Mortgage rates this week dropped to the lowest level since May, continuing a pullback from nearly 8% in October. A housing market turnaround is coming, experts say.
The average 30-year fixed mortgage rate was 6.61% this week,
Freddie Mac
said Thursday. It was the lowest level gauged by the weekly reading since May 25.
“Heading into the new year, the economy remains on firm ground with solid growth, a tight labor market, decelerating inflation, and a nascent rebound in the housing market,” Sam Khater, Freddie Mac’s chief economist, said in a statement.
Mortgage rates have fallen by more than a percentage point since peaking in October. Buyers may be waiting in the wings—but housing market data has yet to capture signs of significantly more sales.
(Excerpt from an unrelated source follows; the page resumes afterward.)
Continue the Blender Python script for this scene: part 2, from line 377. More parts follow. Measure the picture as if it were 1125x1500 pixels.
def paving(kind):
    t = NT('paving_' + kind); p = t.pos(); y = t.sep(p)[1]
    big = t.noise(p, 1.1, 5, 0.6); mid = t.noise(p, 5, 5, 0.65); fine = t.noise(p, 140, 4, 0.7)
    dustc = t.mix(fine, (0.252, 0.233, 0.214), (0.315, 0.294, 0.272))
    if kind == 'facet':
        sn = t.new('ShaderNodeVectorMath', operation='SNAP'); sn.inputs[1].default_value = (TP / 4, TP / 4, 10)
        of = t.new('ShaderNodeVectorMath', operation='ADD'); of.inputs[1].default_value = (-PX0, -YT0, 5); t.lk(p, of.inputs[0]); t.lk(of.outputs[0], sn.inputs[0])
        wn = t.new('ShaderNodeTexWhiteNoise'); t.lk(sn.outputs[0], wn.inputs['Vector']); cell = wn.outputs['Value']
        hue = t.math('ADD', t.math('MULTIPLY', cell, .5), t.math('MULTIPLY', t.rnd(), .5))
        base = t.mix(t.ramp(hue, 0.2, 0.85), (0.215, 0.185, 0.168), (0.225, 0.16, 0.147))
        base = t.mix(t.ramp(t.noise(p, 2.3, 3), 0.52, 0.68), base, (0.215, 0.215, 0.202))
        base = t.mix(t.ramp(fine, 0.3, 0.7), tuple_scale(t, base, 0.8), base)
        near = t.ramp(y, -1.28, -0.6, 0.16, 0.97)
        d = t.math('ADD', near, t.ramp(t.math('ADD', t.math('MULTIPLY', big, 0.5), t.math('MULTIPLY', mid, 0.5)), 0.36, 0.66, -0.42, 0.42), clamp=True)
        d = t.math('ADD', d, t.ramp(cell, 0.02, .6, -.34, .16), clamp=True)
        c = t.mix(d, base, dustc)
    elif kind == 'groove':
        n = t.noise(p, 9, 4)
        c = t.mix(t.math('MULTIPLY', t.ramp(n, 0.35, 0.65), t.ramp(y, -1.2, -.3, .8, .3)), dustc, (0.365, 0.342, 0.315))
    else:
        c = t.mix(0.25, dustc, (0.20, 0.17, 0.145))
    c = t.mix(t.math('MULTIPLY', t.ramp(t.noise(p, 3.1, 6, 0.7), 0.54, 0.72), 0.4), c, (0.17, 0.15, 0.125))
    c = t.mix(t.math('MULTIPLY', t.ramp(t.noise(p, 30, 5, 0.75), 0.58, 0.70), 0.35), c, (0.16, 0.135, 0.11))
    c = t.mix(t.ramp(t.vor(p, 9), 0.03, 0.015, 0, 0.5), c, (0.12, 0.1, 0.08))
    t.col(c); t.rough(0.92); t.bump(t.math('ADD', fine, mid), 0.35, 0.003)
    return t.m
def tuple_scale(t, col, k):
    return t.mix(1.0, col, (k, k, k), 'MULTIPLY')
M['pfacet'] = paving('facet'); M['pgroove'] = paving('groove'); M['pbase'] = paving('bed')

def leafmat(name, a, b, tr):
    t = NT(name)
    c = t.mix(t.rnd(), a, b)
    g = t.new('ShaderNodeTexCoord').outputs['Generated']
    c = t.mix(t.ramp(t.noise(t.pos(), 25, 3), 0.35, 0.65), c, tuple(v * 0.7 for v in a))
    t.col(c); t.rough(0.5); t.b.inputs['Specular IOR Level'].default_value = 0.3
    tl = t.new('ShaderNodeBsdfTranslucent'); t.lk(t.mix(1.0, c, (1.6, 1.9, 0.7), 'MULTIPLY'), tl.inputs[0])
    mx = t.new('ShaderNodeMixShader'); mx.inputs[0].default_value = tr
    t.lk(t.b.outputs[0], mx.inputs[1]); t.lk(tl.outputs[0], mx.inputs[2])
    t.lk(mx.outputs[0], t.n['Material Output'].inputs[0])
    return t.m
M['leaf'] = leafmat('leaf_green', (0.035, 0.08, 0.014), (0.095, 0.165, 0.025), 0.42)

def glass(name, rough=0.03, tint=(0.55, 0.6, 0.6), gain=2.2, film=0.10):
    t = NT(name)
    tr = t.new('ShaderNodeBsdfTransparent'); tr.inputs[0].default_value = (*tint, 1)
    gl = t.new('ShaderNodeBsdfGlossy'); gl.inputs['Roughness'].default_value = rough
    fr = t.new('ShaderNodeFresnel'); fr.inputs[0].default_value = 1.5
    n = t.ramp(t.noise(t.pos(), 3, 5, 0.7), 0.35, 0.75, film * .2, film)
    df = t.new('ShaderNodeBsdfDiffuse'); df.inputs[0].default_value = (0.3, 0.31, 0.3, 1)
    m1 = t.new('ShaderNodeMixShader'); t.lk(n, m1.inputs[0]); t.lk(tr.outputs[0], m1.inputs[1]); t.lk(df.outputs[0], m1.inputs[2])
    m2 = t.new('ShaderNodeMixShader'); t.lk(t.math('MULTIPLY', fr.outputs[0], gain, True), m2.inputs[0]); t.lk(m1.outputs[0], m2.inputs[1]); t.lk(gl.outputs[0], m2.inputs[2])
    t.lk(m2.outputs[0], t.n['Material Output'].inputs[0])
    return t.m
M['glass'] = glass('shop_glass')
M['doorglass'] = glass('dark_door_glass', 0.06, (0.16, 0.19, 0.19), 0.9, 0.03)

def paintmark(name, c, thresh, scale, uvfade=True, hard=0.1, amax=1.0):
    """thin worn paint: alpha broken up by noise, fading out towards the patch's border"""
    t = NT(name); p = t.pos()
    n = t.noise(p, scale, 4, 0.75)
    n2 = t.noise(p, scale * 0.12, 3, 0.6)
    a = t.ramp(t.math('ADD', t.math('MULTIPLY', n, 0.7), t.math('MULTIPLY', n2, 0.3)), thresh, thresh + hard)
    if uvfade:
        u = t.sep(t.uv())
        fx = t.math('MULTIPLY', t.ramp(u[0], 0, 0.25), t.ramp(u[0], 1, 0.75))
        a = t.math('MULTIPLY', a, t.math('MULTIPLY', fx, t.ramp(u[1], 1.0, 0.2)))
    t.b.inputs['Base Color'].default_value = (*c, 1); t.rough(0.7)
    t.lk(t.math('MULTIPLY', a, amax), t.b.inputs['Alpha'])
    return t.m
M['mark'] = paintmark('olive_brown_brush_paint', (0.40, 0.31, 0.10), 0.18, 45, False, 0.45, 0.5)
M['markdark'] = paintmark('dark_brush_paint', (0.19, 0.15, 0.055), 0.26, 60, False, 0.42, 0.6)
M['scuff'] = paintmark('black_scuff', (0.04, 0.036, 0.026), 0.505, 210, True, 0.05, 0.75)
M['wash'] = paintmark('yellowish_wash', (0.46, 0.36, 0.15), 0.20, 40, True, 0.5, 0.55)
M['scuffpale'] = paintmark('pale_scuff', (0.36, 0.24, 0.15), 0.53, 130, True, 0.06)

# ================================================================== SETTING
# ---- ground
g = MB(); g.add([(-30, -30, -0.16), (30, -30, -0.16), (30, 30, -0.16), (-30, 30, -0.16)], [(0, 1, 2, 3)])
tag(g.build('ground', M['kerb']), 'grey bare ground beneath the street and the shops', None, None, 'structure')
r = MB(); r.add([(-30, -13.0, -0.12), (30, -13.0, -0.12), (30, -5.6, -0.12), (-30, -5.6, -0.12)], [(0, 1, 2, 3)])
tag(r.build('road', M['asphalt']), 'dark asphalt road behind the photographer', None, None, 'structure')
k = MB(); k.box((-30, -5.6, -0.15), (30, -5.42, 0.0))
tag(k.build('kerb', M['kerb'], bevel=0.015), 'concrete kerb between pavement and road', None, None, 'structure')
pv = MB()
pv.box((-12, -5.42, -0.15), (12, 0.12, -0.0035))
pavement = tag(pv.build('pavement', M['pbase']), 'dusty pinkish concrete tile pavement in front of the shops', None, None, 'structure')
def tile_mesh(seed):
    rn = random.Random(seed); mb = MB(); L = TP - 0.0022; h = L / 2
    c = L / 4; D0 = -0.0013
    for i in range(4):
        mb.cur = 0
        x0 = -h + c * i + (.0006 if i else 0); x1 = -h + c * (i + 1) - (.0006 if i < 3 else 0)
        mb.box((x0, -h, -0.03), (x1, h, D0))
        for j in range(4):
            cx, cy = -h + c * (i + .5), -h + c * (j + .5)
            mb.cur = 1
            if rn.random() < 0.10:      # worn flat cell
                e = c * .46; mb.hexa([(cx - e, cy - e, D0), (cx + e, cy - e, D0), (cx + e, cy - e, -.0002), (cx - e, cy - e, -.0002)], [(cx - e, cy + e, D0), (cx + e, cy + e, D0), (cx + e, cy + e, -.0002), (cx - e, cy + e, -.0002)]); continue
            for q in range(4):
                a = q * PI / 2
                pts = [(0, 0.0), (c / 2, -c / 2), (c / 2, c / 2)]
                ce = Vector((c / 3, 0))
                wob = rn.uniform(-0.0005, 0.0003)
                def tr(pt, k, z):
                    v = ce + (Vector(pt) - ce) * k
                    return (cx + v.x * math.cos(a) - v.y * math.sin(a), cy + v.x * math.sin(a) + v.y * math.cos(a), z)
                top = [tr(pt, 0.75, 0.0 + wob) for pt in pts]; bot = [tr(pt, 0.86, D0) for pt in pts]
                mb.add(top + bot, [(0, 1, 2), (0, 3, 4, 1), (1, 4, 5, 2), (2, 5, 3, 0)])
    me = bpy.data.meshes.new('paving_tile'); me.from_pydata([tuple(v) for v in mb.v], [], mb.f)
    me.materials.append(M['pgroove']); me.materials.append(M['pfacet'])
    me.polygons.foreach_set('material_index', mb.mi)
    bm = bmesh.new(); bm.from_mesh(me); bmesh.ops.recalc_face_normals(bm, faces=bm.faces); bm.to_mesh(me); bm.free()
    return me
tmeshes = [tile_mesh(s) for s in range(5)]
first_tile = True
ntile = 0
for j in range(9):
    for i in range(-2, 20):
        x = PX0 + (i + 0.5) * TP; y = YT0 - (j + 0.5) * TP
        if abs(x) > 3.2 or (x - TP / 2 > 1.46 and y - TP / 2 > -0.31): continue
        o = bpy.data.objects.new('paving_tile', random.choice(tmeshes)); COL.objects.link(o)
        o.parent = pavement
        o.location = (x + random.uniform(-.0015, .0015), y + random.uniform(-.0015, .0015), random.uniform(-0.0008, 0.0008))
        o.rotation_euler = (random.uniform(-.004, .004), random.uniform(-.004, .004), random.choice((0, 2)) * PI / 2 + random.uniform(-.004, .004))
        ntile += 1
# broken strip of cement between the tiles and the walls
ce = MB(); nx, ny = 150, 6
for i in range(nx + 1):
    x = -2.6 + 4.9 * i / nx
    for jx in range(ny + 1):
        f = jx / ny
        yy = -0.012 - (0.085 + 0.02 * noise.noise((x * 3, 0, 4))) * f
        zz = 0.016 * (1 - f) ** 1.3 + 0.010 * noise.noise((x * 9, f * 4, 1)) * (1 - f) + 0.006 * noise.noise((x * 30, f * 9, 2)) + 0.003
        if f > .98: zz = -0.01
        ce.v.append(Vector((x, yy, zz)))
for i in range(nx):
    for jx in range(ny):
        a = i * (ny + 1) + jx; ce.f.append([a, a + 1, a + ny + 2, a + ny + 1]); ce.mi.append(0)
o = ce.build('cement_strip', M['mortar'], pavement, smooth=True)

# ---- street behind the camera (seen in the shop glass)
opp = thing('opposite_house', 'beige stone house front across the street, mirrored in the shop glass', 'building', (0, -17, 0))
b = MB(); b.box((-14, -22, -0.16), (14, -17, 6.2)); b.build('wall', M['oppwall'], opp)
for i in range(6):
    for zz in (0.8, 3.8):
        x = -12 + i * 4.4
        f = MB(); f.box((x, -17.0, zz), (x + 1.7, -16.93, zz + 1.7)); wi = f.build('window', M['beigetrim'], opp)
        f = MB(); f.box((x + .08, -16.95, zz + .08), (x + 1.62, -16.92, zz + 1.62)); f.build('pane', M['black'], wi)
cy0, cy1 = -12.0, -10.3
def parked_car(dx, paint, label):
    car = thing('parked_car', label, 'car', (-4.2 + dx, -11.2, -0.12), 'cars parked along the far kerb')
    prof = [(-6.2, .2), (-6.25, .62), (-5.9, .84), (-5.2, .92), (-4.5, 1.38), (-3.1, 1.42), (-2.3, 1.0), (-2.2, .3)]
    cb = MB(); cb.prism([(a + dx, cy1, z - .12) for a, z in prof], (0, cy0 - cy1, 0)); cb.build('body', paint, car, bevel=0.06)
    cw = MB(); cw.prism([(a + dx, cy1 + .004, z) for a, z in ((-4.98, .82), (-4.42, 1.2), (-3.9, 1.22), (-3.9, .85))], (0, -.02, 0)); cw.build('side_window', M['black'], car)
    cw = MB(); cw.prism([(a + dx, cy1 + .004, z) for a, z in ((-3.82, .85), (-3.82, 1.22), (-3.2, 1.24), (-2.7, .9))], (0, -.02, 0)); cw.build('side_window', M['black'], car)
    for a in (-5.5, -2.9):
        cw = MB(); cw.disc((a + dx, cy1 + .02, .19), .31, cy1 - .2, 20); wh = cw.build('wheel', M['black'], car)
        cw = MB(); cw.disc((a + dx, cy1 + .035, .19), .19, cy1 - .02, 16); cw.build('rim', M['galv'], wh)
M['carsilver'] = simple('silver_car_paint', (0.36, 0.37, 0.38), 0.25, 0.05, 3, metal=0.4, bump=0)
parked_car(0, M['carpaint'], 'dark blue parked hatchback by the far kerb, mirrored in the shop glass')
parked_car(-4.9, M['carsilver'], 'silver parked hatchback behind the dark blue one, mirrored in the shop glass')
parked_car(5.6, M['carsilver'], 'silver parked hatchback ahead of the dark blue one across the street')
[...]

A measure of contract signings for existing home purchases was flat in November with October’s level.
Economists had expected that the National Association of Realtors’ pending home sales index would gain slightly. Instead, November’s level marked the second month of record low contract signings. Pending sales precede closed deals by a month or two, making the index a forward-looking indicator of future home sales.
But a turnaround may be near. “Although declining mortgage rates did not induce more homebuyers to submit formal contracts in November, it has sparked a surge in interest, as evidenced by a higher number of lockbox openings,” Lawrence Yun, the trade group’s chief economist, said in a statement.
Despite the plateau, sales increased in three of the nation’s four broad regions—with the greatest pickup in the West, where sales rose 4.2% from the month prior. Northeastern and Midwestern sales followed, with gains of 0.8% and 0.5%, respectively. Sales in the south fell 2.3% from the month prior.